The Scientist’s Essay for Grade 4, 1. Under Foot

What's important about reasoning and evidence?

to be called “scientific” an explanation must rest on the twin pillars of reasoning and evidence

There are really only two valid ways to support a scientific claim: empirical evidence and logical reasoning from well-established principles. Most often one needs a combination of the two.

In ordinary life, we rarely hold arguments to such high standards. We rely on analogy, anecdote, higher authority, and on hunch and intuition. That's not a criticism. As the great physicist Richard Feynman wrote, “if something is said not to be a science, it does not mean that there's something wrong with it; it just means that it is not a science.” And scientists, too, use those informal ways of thinking as sources of ideas and inspiration. Still, in the end, to be called “scientific” an explanation must rest on the twin pillars of reasoning and evidence.

To offer an explanation in science is to claim that one phenomenon arises as a result of some other phenomenon or process. To say that stars shine because of their luminous character is not an explanation, but just a restatement of the question. To say that stars shine because they are very hot is an explanation, and a surprising one at that. To say that they shine because they are very hot as a result of nuclear reactions occurring at their cores is a more detailed explanation.

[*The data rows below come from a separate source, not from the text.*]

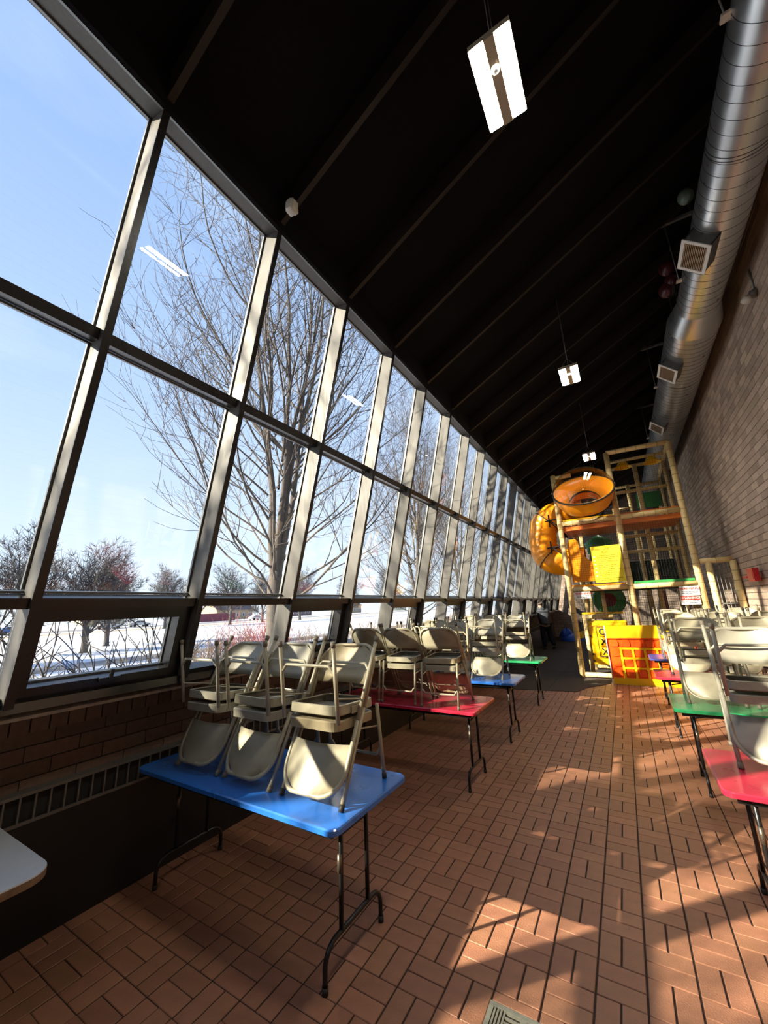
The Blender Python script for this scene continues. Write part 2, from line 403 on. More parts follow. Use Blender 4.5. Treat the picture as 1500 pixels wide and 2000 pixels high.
# a window in each bay: header, rails, panes; every second bay has a hopper sash at the bottom
KMIN, KMAX = -3, 21
def bay_mesh(fn, name, m):
    t = MB(); fn(t); me = bpy.data.meshes.new(name); me.from_pydata(t.v, [], t.f); me.materials.append(MATS[m]); b = bmesh.new(); b.from_mesh(me); bmesh.ops.recalc_face_normals(b, faces=b.faces); b.to_mesh(me); b.free(); return me
w0, w1 = .041, .970
def f_head(t): wbox(t, 1.555, 1.60, 0.0, .19, w0, w1)
def f_mid(t): wbox(t, -.034, .034, .05, .15, w0, w1)
def f_low(t): wbox(t, -1.612, -1.552, .02, .15, w0, w1)
def f_bead_glint(t):
    wbox(t, -.05, -.036, .145, .17, w0, w1); wbox(t, -1.55, -1.536, .145, .17, w0, w1); wbox(t, 1.543, 1.555, .15, .168, w0, w1); wbox(t, 1.549, 1.555, .004, .02, w0, w1)  # glazing beads; the last strip imitates a bright reflection along the header
def f_side(t):
    wbox(t, -1.53, -.05, .155, .175, w0, w0+.012); wbox(t, .036, 1.54, .155, .175, w0, w0+.012)
    wbox(t, -1.53, -.05, .155, .175, w1-.012, w1); wbox(t, .036, 1.54, .155, .175, w1-.012, w1)
def f_up(t): wbox(t, .03, 1.556, .158, .164, w0, w1)
def f_midp(t): wbox(t, -1.558, -.03, .158, .164, w0, w1)
def f_lowp(t): wbox(t, -2.10, -1.606, .158, .164, w0, w1)
def f_bot(t): wbox(t, -2.14, -2.09, .05, .19, w0, w1)
def f_sash(t):
    wbox(t, -1.695, -1.612, .06, .20, w0, w1); wbox(t, -2.14, -2.055, .06, .20, w0, w1)
    wbox(t, -2.055, -1.695, .06, .20, w0, w0+.055); wbox(t, -2.055, -1.695, .06, .20, w1-.085, w1)
def f_sbead(t):
    wbox(t, -2.055, -2.045, .14, .176, w0+.055, w1-.085); wbox(t, -2.045, -1.695, .16, .176, w1-.093, w1-.085)
def f_sp(t): wbox(t, -2.06, -1.69, .176, .182, w0+.05, w1-.08)
def f_latch(t): wbox(t, -2.075, -2.05, .03, .06, .44, .56); wbox(t, -2.06, -2.0, .02, .035, .49, .51)
BM = {n: bay_mesh(f, n, m) for n, f, m in (('header', f_head, 'stained_wood'), ('middle_rail', f_mid, 'dark_frame'), ('lower_rail', f_low, 'dark_frame'), ('bead_and_glint', f_bead_glint, 'alu_bead'),
      ('side_bead', f_side, 'alu_bead'), ('pane', f_up, 'pane_glass'), ('pane_', f_midp, 'pane_glass'), ('pane__', f_lowp, 'pane_glass'), ('bottom_rail', f_bot, 'dark_frame'), ('hopper_sash', f_sash, 'dark_frame'), ('sash_bead', f_sbead, 'alu_bead'), ('hopper_pane', f_sp, 'pane_glass'), ('latch', f_latch, 'dark_frame'))}
for k in range(KMIN, KMAX+1):
    n = k-KMIN+1
    w_ = bpy.data.objects.new('window_%d' % n, None); COL.objects.link(w_); struct(w_); w_.location = (0, YM(k), 0)
    for nm in ('header', 'middle_rail', 'lower_rail', 'bead_and_glint', 'side_bead', 'pane', 'pane_'): link(nm.rstrip('_'), BM[nm], w_)
    if k % 2:
        s_ = link('hopper_sash', BM['hopper_sash'], w_); link('sash_bead', BM['sash_bead'], s_); link('pane', BM['hopper_pane'], s_); link('latch', BM['latch'], s_)
    else:
        link('pane', BM['pane__'], w_); link('bottom_rail', BM['bottom_rail'], w_)
# ------------------------------------------------------------------ convector heaters along the low wall
rib = MB().box(-3.132, -3.122, 0, .009, .632, .765); ribme = bpy.data.meshes.new('rib'); ribme.from_pydata(rib.v, [], rib.f); ribme.materials.append(MATS['heater_rib'])
hy = [-2.9, 1.0-.9, 4.05, 8.0, 12.0, 16.0, 20.9]
hl = ['behind the white table corner', 'beside the near blue table, running past its left end', 'beyond the first red table', 'past the green table', 'beside the person at the window', 'in the far corner of the hall']
for i in range(6):
    y0, y1 = hy[i]+.01, hy[i+1]-.01
    h = thing('convector_heater', 'long dark metal convector heater '+hl[i], 'heater', (0, 0, 0), group='convector heaters under the windows')
    c = MB().box(-3.195, -3.14, y0, y1, .0, .60).box(-3.195, -3.128, y0, y1, .0, .62)
    c.build('casing', 'heater_metal', h)
    MB().box(-3.195, -3.15, y0, y1, .622, .77).build('slot_back', 'vent_dark', h)
    MB().box(-3.195, -3.118, y0, y1, .766, .782).build('top_rail', 'heater_rib', h)
    MB().box(-3.134, -3.120, y0, y1, .618, .634).build('bottom_rail', 'heater_rib', h)
    if 1 <= i <= 2:
        y = y0+.0
        while y < y1-.01: link('rib', ribme, h, (0, y, 0)); y += .0722
    elif i > 2:
        t = MB(); y = y0
        while y < y1-.01: t.box(-3.132, -3.122, y, y+.009, .632, .765); y += .0722
        t.build('grille', 'heater_rib', h)['kind'] = 'stuff'

# ------------------------------------------------------------------ folding tables
TL, TW, TZ = 1.76, .72, .73
def make_table(label, m, x, y, group):
    t = thing('folding_table', label, 'table', (x, y, 0), random.uniform(-.012, .012), group)
    a = MB(); o_ = rrect(TL, TW, .05, 6); i_ = rrect(TL-.014, TW-.014, .045, 6); u = rrect(TL-.03, TW-.03, .04, 6)
    loft(a, [[(p[0], p[1], TZ-.034) for p in u], [(p[0], p[1], TZ-.028) for p in o_], [(p[0], p[1], TZ-.006) for p in o_], [(p[0], p[1], TZ) for p in i_]])
    a.build('tabletop', m, t)
    MB().box(-TL/2+.06, TL/2-.06, -TW/2+.05, -TW/2+.075, TZ-.065, TZ-.034).box(-TL/2+.06, TL/2-.06, TW/2-.075, TW/2-.05, TZ-.065, TZ-.034).build('apron', 'black_steel', t)
    for s in (-1, 1):
        X = s*.727; r = .0125
        for yy in (-.118, .118): MB().tube([(X, yy, TZ-.04), (X, yy, .17)], r, 10).build('leg', 'black_steel', t)
        f = [(X, -.245, 0.0), (X, -.245, .09)]
        for i in range(1, 7): a_ = R(15*i); f.append((X, -.245+.08*(1-math.cos(a_)), .09+.08*math.sin(a_)))
        g = [(X, -p[1], p[2]) for p in reversed(f)]
        fo = MB().tube(f+g, r, 10).build('foot_bar', 'black_steel', t)
        MB().tube([(X, -.245, 0), (X, -.245, .03)], .016, 10).build('foot_cap', 'rubber', fo); MB().tube([(X, .245, 0), (X, .245, .03)], .016, 10).build('foot_cap', 'rubber', fo)
        MB().tube([(X, -.118, .585), (X, .118, .585)], .009, 8).build('crossbar', 'black_steel', t)
        MB().tube([(X-s*.02, 0, .585), (X-s*.17, 0, .62), (X-s*.36, 0, TZ-.036)], .008, 8).build('brace', 'black_steel', t)
        MB().tube([(X, -.128, .42), (X, -.128, .50)], .0135, 8).build('lock_ring', 'worn_steel', t)
    return t
GL = 'folding tables along the window side'; GR = 'folding tables along the brick wall side'
make_table('blue folding table nearest the camera on the window side', 'table_blue', -2.205, 2.02, GL)
make_table('red folding table on the window side behind the near blue one', 'table_red', -2.27, 4.23, GL)
make_table('second blue folding table on the window side, between red and green tables', 'table_blue', -2.25, 5.74, GL)
make_table('green folding table on the window side, nearest the floor mat', 'table_green', -2.27, 7.78, GL)
make_table('red folding table at the right edge, nearest the camera on the wall side', 'table_red', 1.17, 3.27, GR)
make_table('green folding table on the brick wall side behind the near red one', 'table_green', 1.12, 5.06, GR)
make_table('second red folding table on the wall side, just beyond the green table', 'table_red', 1.08, 6.78, GR)
make_table('violet blue folding table on the wall side nearest the yellow and orange panel', 'table_violet', 1.10, 8.62, GR)
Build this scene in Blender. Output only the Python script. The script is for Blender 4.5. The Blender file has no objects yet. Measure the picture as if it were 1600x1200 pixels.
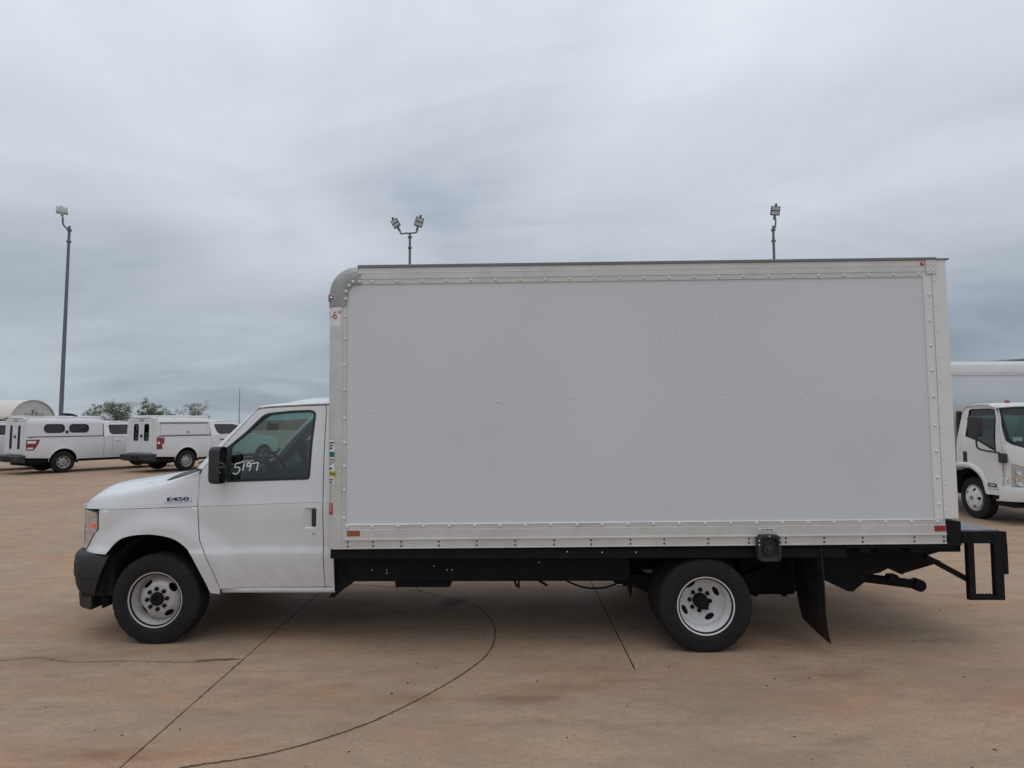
import bpy, bmesh, math, random
import numpy as np
from mathutils import Vector, Matrix
from mathutils.geometry import delaunay_2d_cdt
random.seed(7)
R = math.radians
scene = bpy.context.scene
COL = scene.collection

# ------------------------------------------------------------------ camera
PITCH, ROLL, EYE = math.atan(60 / 1000.0), R(0.265), 1.83
fw = Vector((0, math.cos(PITCH), math.sin(PITCH)))
up0 = Vector((0, -math.sin(PITCH), math.cos(PITCH)))
r0 = Vector((1, 0, 0))
rt = r0 * math.cos(ROLL) - up0 * math.sin(ROLL)
upv = up0 * math.cos(ROLL) + r0 * math.sin(ROLL)
cam = bpy.data.cameras.new('camera')
cam.sensor_width = 36
cam.lens = 36 * 1000 / 1600
cam.clip_end = 5000
cam.clip_start = 0.05
camo = bpy.data.objects.new('camera', cam)
COL.objects.link(camo)
camo.matrix_world = Matrix(((rt.x, upv.x, -fw.x, 0), (rt.y, upv.y, -fw.y, 0), (rt.z, upv.z, -fw.z, EYE), (0, 0, 0, 1)))
scene.camera = camo

# ------------------------------------------------------------------ world: overcast sky
SUN_EL, SUN_AZ = R(74), R(190)      # high behind the cloud
w = bpy.data.worlds.new('World')
scene.world = w
w.use_nodes = True
nt = w.node_tree
nt.nodes.clear()
def wn(t, **k):
    n = nt.nodes.new(t)
    for a, b in k.items(): setattr(n, a, b)
    return n
def wl(a, b): nt.links.new(a, b)
def wmath(op, a, b=None, clamp=False):
    n = wn('ShaderNodeMath', operation=op, use_clamp=clamp)
    for i, v in enumerate((a, b)):
        if v is None: continue
        if isinstance(v, (int, float)): n.inputs[i].default_value = v
        else: wl(v, n.inputs[i])
    return n.outputs[0]
sky = wn('ShaderNodeTexSky', sky_type='NISHITA')
sky.sun_disc = False
sky.sun_elevation = SUN_EL
sky.sun_rotation = SUN_AZ
bg_sky = wn('ShaderNodeBackground'); bg_sky.inputs[1].default_value = 0.1
wl(sky.outputs[0], bg_sky.inputs[0])
tc = wn('ShaderNodeTexCoord')
sep = wn('ShaderNodeSeparateXYZ'); wl(tc.outputs['Generated'], sep.inputs[0])
el = wmath('MAXIMUM', sep.outputs[2], 0.0)
den = wmath('ADD', el, 0.20)
cmb = wn('ShaderNodeCombineXYZ')
wl(wmath('DIVIDE', sep.outputs[0], den), cmb.inputs[0])
wl(wmath('DIVIDE', sep.outputs[1], den), cmb.inputs[1])
def wnoise(scale, detail, rough, off, stretch=(1, 1, 1), dist=0.0):
    mp = wn('ShaderNodeMapping'); mp.inputs['Location'].default_value = off; mp.inputs['Scale'].default_value = stretch
    wl(cmb.outputs[0], mp.inputs[0])
    n = wn('ShaderNodeTexNoise'); n.inputs['Scale'].default_value = scale; n.inputs['Detail'].default_value = detail
    n.inputs['Roughness'].default_value = rough; n.inputs['Distortion'].default_value = dist
    wl(mp.outputs[0], n.inputs[0]); return n.outputs[0]
n1 = wnoise(0.50, 5, 0.52, (12.3, 8.2, 0), dist=0.7)
n2 = wnoise(1.5, 7, 0.6, (8.1, 4.2, 0), (0.7, 1.2, 1), 0.6)
n3 = wnoise(0.28, 3, 0.5, (20.2, 7.4, 0))
mixn = wmath('ADD', wmath('MULTIPLY', n1, 0.55), wmath('ADD', wmath('MULTIPLY', n2, 0.25), wmath('MULTIPLY', n3, 0.20)))
ramp = wn('ShaderNodeValToRGB'); wl(mixn, ramp.inputs[0])
ramp.color_ramp.interpolation = 'B_SPLINE'
e = ramp.color_ramp.elements
e[0].position = 0.36; e[0].color = (0.325, 0.380, 0.45, 1)
e[1].position = 0.64; e[1].color = (0.70, 0.755, 0.815, 1)
x = e.new(0.44); x.color = (0.452, 0.506, 0.573, 1)
x = e.new(0.50); x.color = (0.55, 0.593, 0.663, 1)
x = e.new(0.57); x.color = (0.625, 0.662, 0.73, 1)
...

An explanation can be scientific and still be wrong. For example, many people will claim that it is hotter in the summer than in the winter because the earth is closer to the sun. In support we might invoke the observations that a source of heat feels more intense when you are closer to it and that in the summer the sunlight feels more intense than in the winter, and perhaps the recalled fact that the earth's orbit isn't perfectly circular. This is a legitimate scientific argument. It just doesn't happen to be correct.

A good scientific explanation accounts for, or is at least consistent with, all the relevant evidence. The idea that summer occurs when the earth is closer to the sun is inconsistent with the fact that when it's summer in New England, it's winter in Argentina. Scientists often come up with tentative explanations (hypotheses) that account for one observation or a few, but then try to consider whether other facts contradict the hypothesis (bad!) or are explained or clarified by it (good!). Attributing the temperature differences among the seasons to the tilt of the earth's axis also accounts for the length of the days, the lack of variation at the equator, and the midnight sun near the poles, among other effects.

This kind of rigorous self-criticism is difficult — we'd all rather think of reasons why we're right than come up with reasons why we're wrong — and even the greatest scientists sometimes fall short. Galileo felt that the existence of the tides provided strong evidence for his contention that the earth rotates, arguing that the rotation causes the oceans to slosh back and forth. But water in a smoothly rotating container doesn't slosh around, and even if it did, why should its sloshing have characteristic daily and monthly periods? (A correct explanation had to wait for Newton's understanding of gravity, and even then it's pretty subtle.)

Fortunately, if not always pleasantly, there are always other scientists around who are only too happy to point out the holes in our arguments. They, too, are playing a crucial role in the development of scientific explanations, and it is important to encourage the skill of respectful scientific disagreement, again based on evidence and reasoning. Criticizing someone else's argument can be difficult and even frightening, especially when it involves contradicting someone you like and/or respect, but it is absolutely essential to the scientific process.